Rien de plus saisissant en effet que le travail continu de Jagello pour marquer son gouvernement d’un cachet occidental, pour faire de son état une puissance éminemment européenne au service de la civilisation et du catholicisme. Ce fut là la pensée immuable du roi Ladislas II, qui sut maintenir sa politique jusqu’au bout dans ce qu’un historien allemand a très heureusement appelé « un juste milieu idéal[1], » dans une sérénité de vue qui, tout en affirmant les droits du monde slave à un développement original et indépendant, ne leur sacrifiait cependant jamais les droits plus généraux du monde chrétien.
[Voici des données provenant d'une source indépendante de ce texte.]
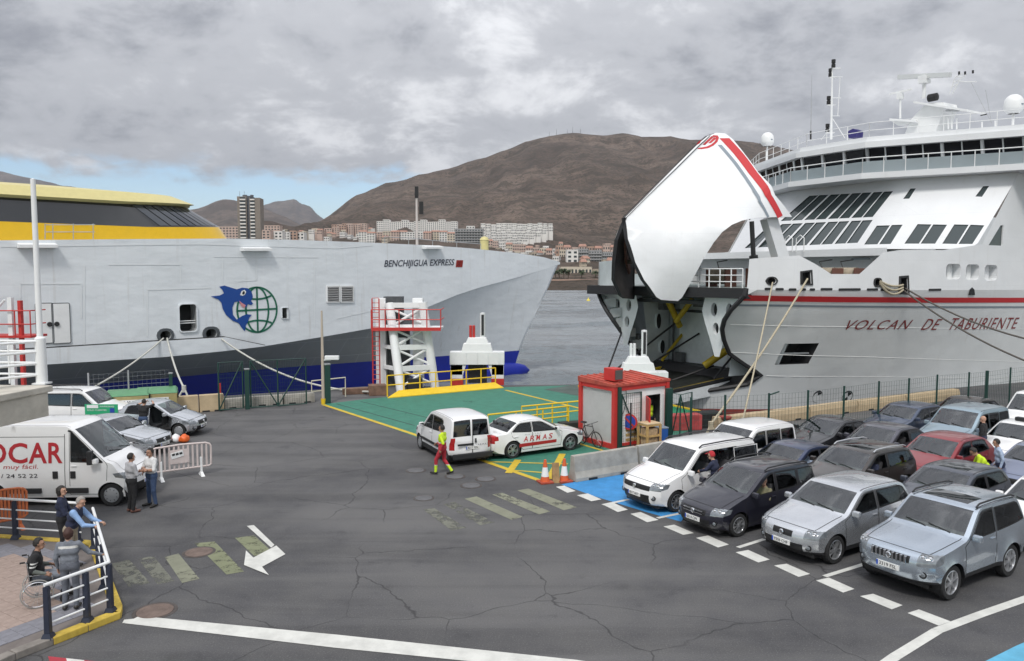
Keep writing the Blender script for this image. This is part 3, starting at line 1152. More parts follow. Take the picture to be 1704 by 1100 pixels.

Witold n’aurait pas demandé mieux que de passer outre. Esprit ardent, ambitieux et libre de tout scrupule, le fils héroïque de Keystut et de Biruta tenait à suivre la voie tracée depuis longtemps par ses ancêtres, les grands-ducs de la Lithuanie, et voulait pousser le nouvel état de Jagello à la conquête des régions immenses de l’est. Le royaume des Piasts n’était à ses yeux qu’un arsenal bien muni d’armes modernes et de capitaines intelligens dont il fallait profiter pour accomplir les vastes desseins d’Olgerd sur les contrées du Dnieper et du Don, pour aller briser, à son exemple, la lance lithuanienne aux portes de Moscou. Peu lui importait que l’empire ainsi agrandi de peuples façonnés au rite oriental eût nécessairement subi l’influence délétère de l’église byzantine. Il ne reculait pas non plus devant l’idée d’un arrangement avec la horde d’or du Kaptchak pour le partage des pays situés entre l’Euxin, la mer Caspienne et les monts d’Ural. «Dieu nous a préparé la domination sur toutes les terres, » aimait-il à dire à l’instar de ces lieutenans de Tamerlan avec lesquels il cherchait toujours à entretenir des relations amicales malgré des guerres souvent renouvelées. Contrairement au fils de Keystut, la reine Hedvige, la fille de Louis d’Anjou, avait ses regards tournés du côté opposé, vers l’ouest, vers ce royaume d’Arpad, l’apanage de sa sœur aînée Marie, dont Sigismond de Luxembourg, a fiancé » plus heureux que le duc Guillaume d’Autriche, était parvenu à s’emparer au milieu des déchiremens intérieurs de la nation magyare. Après la mort

  1. Caro, Geschichte Polen’s, t. III, p. 164.